> [Supplied information]
******
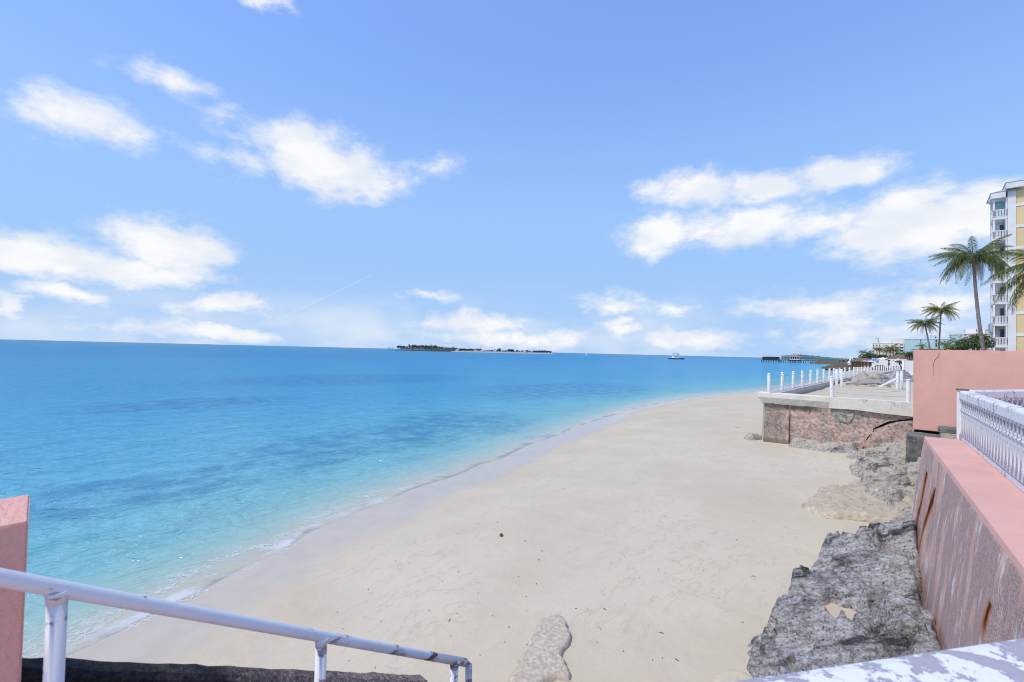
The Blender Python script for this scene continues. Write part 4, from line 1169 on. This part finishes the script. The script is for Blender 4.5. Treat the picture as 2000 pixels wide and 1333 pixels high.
# roof with deep fascia
rz = Bz(1966, 358)
rf = MB().box(xm - .15, xr + .4, YB - .8, YB + 14.5, ztop - .05, rz - .15).build('fascia', M['white_wall'], yb)
MB().hip(xm - .22, xr + .5, YB - .87, YB + 15, rz - .145, rz + 1.6, 7).build('roof', M['roof_grey'], yb)
MB().box(xl - .1, xm + .04, YB + 2.2, YB + 3.0, 2.2, floors[0] + st_h * .9).build('balcony_core', M['white_wall'], yb)
for k, f in enumerate(floors):
    bal = MB().box(xl - .12, xm + .03, YB - .15, YB + 2.19, f - .28, f).build('balcony', M['white_wall'], yb)
    mb = MB()
    mb.box(xl - .08, xm + .02, YB - .11, YB - .04, f + .98, f + 1.06); mb.box(xl - .08, xm + .02, YB - .11, YB - .04, f + .10, f + .16)
    nb = 9
    for q in range(nb + 1):
        x = xl - .06 + (xm - xl + .04) * q / nb; mb.box(x - .035, x + .035, YB - .10, YB - .05, f + .001, f + .98)
    for q in range(7):
        y_ = YB + .15 + q * .3; mb.box(xl - .08, xl - .03, y_, y_ + .06, f + .001, f + 1.0)
    mb.box(xl - .085, xl - .02, YB - .1, YB + 2.15, f + .985, f + 1.055)
    mb.build('railing', M['white_paint'], bal)
    nxt = f + st_h - .29
    MB().box(xl - .09, xl + .09, YB - .10, YB + .06, f + .002, nxt).build('column', M['white_paint'], bal)
    MB().box(xm - .14, xm + .02, YB - .10, YB + .06, f + .002, nxt).build('column', M['white_paint'], bal)
    MB().box(xl + .75, xm - .1, YB + 2.12, YB + 2.198, f + .002, f + 2.2).build('glass_door', M['glass'], bal)
    if k == 0: MB().box(xl + .1, xm - .1, YB + 2.10, YB + 2.115, f + .05, f + 2.5).build('shade', M['teal_wall'], bal)
zt0 = floors[0] + st_h - .3
MB().box(xl - .3, xm - .16, YB - .5, YB + 2.6, zt0, zt0 + .75).build('balcony_fascia', M['white_wall'], yb)
MB().hip(xl - .36, xm + 1.2, YB - .56, YB + 5, zt0 + .755, zt0 + 1.7, 1.6).build('balcony_roof', M['roof_grey'], yb)
for k in (2, 5): MB().box(xl - .34, xl - .13, YB - .3, YB + 2.4, floors[k] - 1.1, floors[k] + .1).build('side_screen', M['roof_grey'], yb)

def block(name, label, px0, px1, pyt, D_, depth, mat, wins=None, extra=None, base=2.2):
    """a far building: front on a plane of constant y, flat roof with parapet, recessed windows"""
    mid = atd((px0 + px1) / 2, pyt, D_); Y = mid.y
    x0, x1 = aty(px0, pyt, Y).x, aty(px1, pyt, Y).x
    zt = mid.z
    root = thing(name, (x0, Y, base), label, 'building')
    MB().box(x0, x1, Y, Y + depth, base, zt - .4).build('wall', M[mat], root)
    MB().box(x0 - .15, x1 + .15, Y - .15, Y + depth, zt - .395, zt).build('parapet', M['white_wall'], root)
    for (a, b_, c_, d_) in (wins or []):
        wx0, wx1 = aty(a, c_, Y).x, aty(b_, c_, Y).x; wz1, wz0 = aty(a, c_, Y).z, aty(a, d_, Y).z
        w = MB().box(wx0, wx1, Y - .06, Y + .3, wz0, wz1).build('window', M['glass'], root)
        MB().box(wx0 - .15, wx1 + .15, Y - .25, Y - .065, wz0 - .25, wz0 - .02).build('sill', M['white_wall'], w)
    return root, x0, x1, Y, zt
# white hotel with stepped roof and balconies
w = []
for r_ in range(4):
    y0 = 673.5 + r_ * 5.6
    for c_ in (1705, 1711.5, 1717): w.append((c_, c_ + 2.0, y0, y0 + 2.6))
    for c_ in (1748, 1757.5): w.append((c_, c_ + 6.5, y0 - .6, y0 + 1.7))
ht, hx0, hx1, HY, hzt = block('hotel', 'white hotel block with dark balconies behind the palm grove', 1704, 1766, 670, 340, 16, 'cream_wall', w)
a0 = aty(1709, 664, HY); a1 = aty(1714.5, 670, HY)
MB().box(a0.x, a1.x, HY + 1, HY + 8, a1.z - .5, a0.z + 1.5).build('stair_tower', M['cream_wall'], ht)
a0 = aty(1742, 662.5, HY); a1 = aty(1765, 670, HY)
MB().box(a0.x, a1.x, HY + 1.5, HY + 12, a1.z - .4, a0.z).build('penthouse', M['cream_wall'], ht)
a0 = aty(1719, 666, HY); a1 = aty(1741, 670, HY)
MB().box(a0.x, a1.x, HY + 1.5, HY + 12, a1.z - .4, a0.z).build('penthouse', M['white_wall'], ht)
for r_ in range(4):
    y0 = 676.5 + r_ * 5.6; a0, a1 = aty(1747, y0, HY), aty(1765, y0 + 1.3, HY)
    MB().box(a0.x, a1.x, HY - 1.1, HY - .3, a1.z, a0.z).build('balcony', M['white_wall'], ht)
block('teal_building', 'long pale teal building behind the palm pair', 1767, 1862, 661.5, 250, 18, 'teal_wall', [(1797, 1799.4, 664.5, 667.5), (1797, 1799.4, 668.3, 669.8), (1800.5, 1802.4, 673, 678), (1827, 1830, 664, 669), (1827, 1830, 672, 678)])
tb_, _, _, TY, _ = block('teal_tower', 'pale teal stair tower rising behind the palm pair', 1806, 1829, 654, 252.5, 10, 'teal_wall', [(1826.5, 1829, 658, 663)])
block('teal_annex', 'small teal block left of the white terraced house', 1858, 1882, 651.5, 190, 10, 'teal_wall')
wt, wx0, wx1, WY, wz = block('terraced_house', 'white house with stepped roof terraces behind the sea grape bush', 1880, 1929, 650, 150, 14, 'white_wall', [(1883, 1887.5, 651.5, 656), (1915, 1917.5, 653, 660), (1921.5, 1924, 653, 661)])
a0 = aty(1887, 641.5, WY); a1 = aty(1926, 650, WY)
MB().box(a0.x, a1.x, WY + 2, WY + 12, a1.z - .3, a0.z).build('upper_storey', M['white_wall'], wt)
a0 = aty(1908, 642.5, WY); a1 = aty(1916, 647, WY)
f_ = MB().box(a0.x, a1.x, WY + 1.9, WY + 2.2, a1.z, a0.z).build('window', M['glass'], wt)
for q in range(1, 4):
    x = a0.x + (a1.x - a0.x) * q / 4; MB().box(x - .06, x + .06, WY + 1.84, WY + 1.895, a1.z, a0.z).build('mullion', M['white_paint'], f_)
a0 = aty(1881, 661, WY); a1 = aty(1930, 663.5, WY)
MB().box(a0.x, a1.x, WY - 1.6, WY - .1, a1.z, a0.z).build('tiled_eave', M['terracotta'], wt)
block('yellow_house', 'pale yellow house between the palm trunk and the apartment block', 1926, 1946, 641, 165, 10, 'pale_yellow', [(1931, 1934, 645, 650), (1931, 1934, 656, 661)])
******
> [Challenge]
Copy the whole of the material above exactly, but not its images.

> [Exercise answer]
The Blender Python script for this scene continues. Write part 4, from line 1169 on. This part finishes the script. The script is for Blender 4.5. Treat the picture as 2000 pixels wide and 1333 pixels high.
# roof with deep fascia
rz = Bz(1966, 358)
rf = MB().box(xm - .15, xr + .4, YB - .8, YB + 14.5, ztop - .05, rz - .15).build('fascia', M['white_wall'], yb)
MB().hip(xm - .22, xr + .5, YB - .87, YB + 15, rz - .145, rz + 1.6, 7).build('roof', M['roof_grey'], yb)
MB().box(xl - .1, xm + .04, YB + 2.2, YB + 3.0, 2.2, floors[0] + st_h * .9).build('balcony_core', M['white_wall'], yb)
for k, f in enumerate(floors):
    bal = MB().box(xl - .12, xm + .03, YB - .15, YB + 2.19, f - .28, f).build('balcony', M['white_wall'], yb)
    mb = MB()
    mb.box(xl - .08, xm + .02, YB - .11, YB - .04, f + .98, f + 1.06); mb.box(xl - .08, xm + .02, YB - .11, YB - .04, f + .10, f + .16)
    nb = 9
    for q in range(nb + 1):
        x = xl - .06 + (xm - xl + .04) * q / nb; mb.box(x - .035, x + .035, YB - .10, YB - .05, f + .001, f + .98)
    for q in range(7):
        y_ = YB + .15 + q * .3; mb.box(xl - .08, xl - .03, y_, y_ + .06, f + .001, f + 1.0)
    mb.box(xl - .085, xl - .02, YB - .1, YB + 2.15, f + .985, f + 1.055)
    mb.build('railing', M['white_paint'], bal)
    nxt = f + st_h - .29
    MB().box(xl - .09, xl + .09, YB - .10, YB + .06, f + .002, nxt).build('column', M['white_paint'], bal)
    MB().box(xm - .14, xm + .02, YB - .10, YB + .06, f + .002, nxt).build('column', M['white_paint'], bal)
    MB().box(xl + .75, xm - .1, YB + 2.12, YB + 2.198, f + .002, f + 2.2).build('glass_door', M['glass'], bal)
    if k == 0: MB().box(xl + .1, xm - .1, YB + 2.10, YB + 2.115, f + .05, f + 2.5).build('shade', M['teal_wall'], bal)
zt0 = floors[0] + st_h - .3
MB().box(xl - .3, xm - .16, YB - .5, YB + 2.6, zt0, zt0 + .75).build('balcony_fascia', M['white_wall'], yb)
MB().hip(xl - .36, xm + 1.2, YB - .56, YB + 5, zt0 + .755, zt0 + 1.7, 1.6).build('balcony_roof', M['roof_grey'], yb)
for k in (2, 5): MB().box(xl - .34, xl - .13, YB - .3, YB + 2.4, floors[k] - 1.1, floors[k] + .1).build('side_screen', M['roof_grey'], yb)

def block(name, label, px0, px1, pyt, D_, depth, mat, wins=None, extra=None, base=2.2):
    """a far building: front on a plane of constant y, flat roof with parapet, recessed windows"""
    mid = atd((px0 + px1) / 2, pyt, D_); Y = mid.y
    x0, x1 = aty(px0, pyt, Y).x, aty(px1, pyt, Y).x
    zt = mid.z
    root = thing(name, (x0, Y, base), label, 'building')
    MB().box(x0, x1, Y, Y + depth, base, zt - .4).build('wall', M[mat], root)
    MB().box(x0 - .15, x1 + .15, Y - .15, Y + depth, zt - .395, zt).build('parapet', M['white_wall'], root)
    for (a, b_, c_, d_) in (wins or []):
        wx0, wx1 = aty(a, c_, Y).x, aty(b_, c_, Y).x; wz1, wz0 = aty(a, c_, Y).z, aty(a, d_, Y).z
        w = MB().box(wx0, wx1, Y - .06, Y + .3, wz0, wz1).build('window', M['glass'], root)
        MB().box(wx0 - .15, wx1 + .15, Y - .25, Y - .065, wz0 - .25, wz0 - .02).build('sill', M['white_wall'], w)
    return root, x0, x1, Y, zt
# white hotel with stepped roof and balconies
w = []
for r_ in range(4):
    y0 = 673.5 + r_ * 5.6
    for c_ in (1705, 1711.5, 1717): w.append((c_, c_ + 2.0, y0, y0 + 2.6))
    for c_ in (1748, 1757.5): w.append((c_, c_ + 6.5, y0 - .6, y0 + 1.7))
ht, hx0, hx1, HY, hzt = block('hotel', 'white hotel block with dark balconies behind the palm grove', 1704, 1766, 670, 340, 16, 'cream_wall', w)
a0 = aty(1709, 664, HY); a1 = aty(1714.5, 670, HY)
MB().box(a0.x, a1.x, HY + 1, HY + 8, a1.z - .5, a0.z + 1.5).build('stair_tower', M['cream_wall'], ht)
a0 = aty(1742, 662.5, HY); a1 = aty(1765, 670, HY)
MB().box(a0.x, a1.x, HY + 1.5, HY + 12, a1.z - .4, a0.z).build('penthouse', M['cream_wall'], ht)
a0 = aty(1719, 666, HY); a1 = aty(1741, 670, HY)
MB().box(a0.x, a1.x, HY + 1.5, HY + 12, a1.z - .4, a0.z).build('penthouse', M['white_wall'], ht)
for r_ in range(4):
    y0 = 676.5 + r_ * 5.6; a0, a1 = aty(1747, y0, HY), aty(1765, y0 + 1.3, HY)
    MB().box(a0.x, a1.x, HY - 1.1, HY - .3, a1.z, a0.z).build('balcony', M['white_wall'], ht)
block('teal_building', 'long pale teal building behind the palm pair', 1767, 1862, 661.5, 250, 18, 'teal_wall', [(1797, 1799.4, 664.5, 667.5), (1797, 1799.4, 668.3, 669.8), (1800.5, 1802.4, 673, 678), (1827, 1830, 664, 669), (1827, 1830, 672, 678)])
tb_, _, _, TY, _ = block('teal_tower', 'pale teal stair tower rising behind the palm pair', 1806, 1829, 654, 252.5, 10, 'teal_wall', [(1826.5, 1829, 658, 663)])
block('teal_annex', 'small teal block left of the white terraced house', 1858, 1882, 651.5, 190, 10, 'teal_wall')
wt, wx0, wx1, WY, wz = block('terraced_house', 'white house with stepped roof terraces behind the sea grape bush', 1880, 1929, 650, 150, 14, 'white_wall', [(1883, 1887.5, 651.5, 656), (1915, 1917.5, 653, 660), (1921.5, 1924, 653, 661)])
a0 = aty(1887, 641.5, WY); a1 = aty(1926, 650, WY)
MB().box(a0.x, a1.x, WY + 2, WY + 12, a1.z - .3, a0.z).build('upper_storey', M['white_wall'], wt)
a0 = aty(1908, 642.5, WY); a1 = aty(1916, 647, WY)
f_ = MB().box(a0.x, a1.x, WY + 1.9, WY + 2.2, a1.z, a0.z).build('window', M['glass'], wt)
for q in range(1, 4):
    x = a0.x + (a1.x - a0.x) * q / 4; MB().box(x - .06, x + .06, WY + 1.84, WY + 1.895, a1.z, a0.z).build('mullion', M['white_paint'], f_)
a0 = aty(1881, 661, WY); a1 = aty(1930, 663.5, WY)
MB().box(a0.x, a1.x, WY - 1.6, WY - .1, a1.z, a0.z).build('tiled_eave', M['terracotta'], wt)
block('yellow_house', 'pale yellow house between the palm trunk and the apartment block', 1926, 1946, 641, 165, 10, 'pale_yellow', [(1931, 1934, 645, 650), (1931, 1934, 656, 661)])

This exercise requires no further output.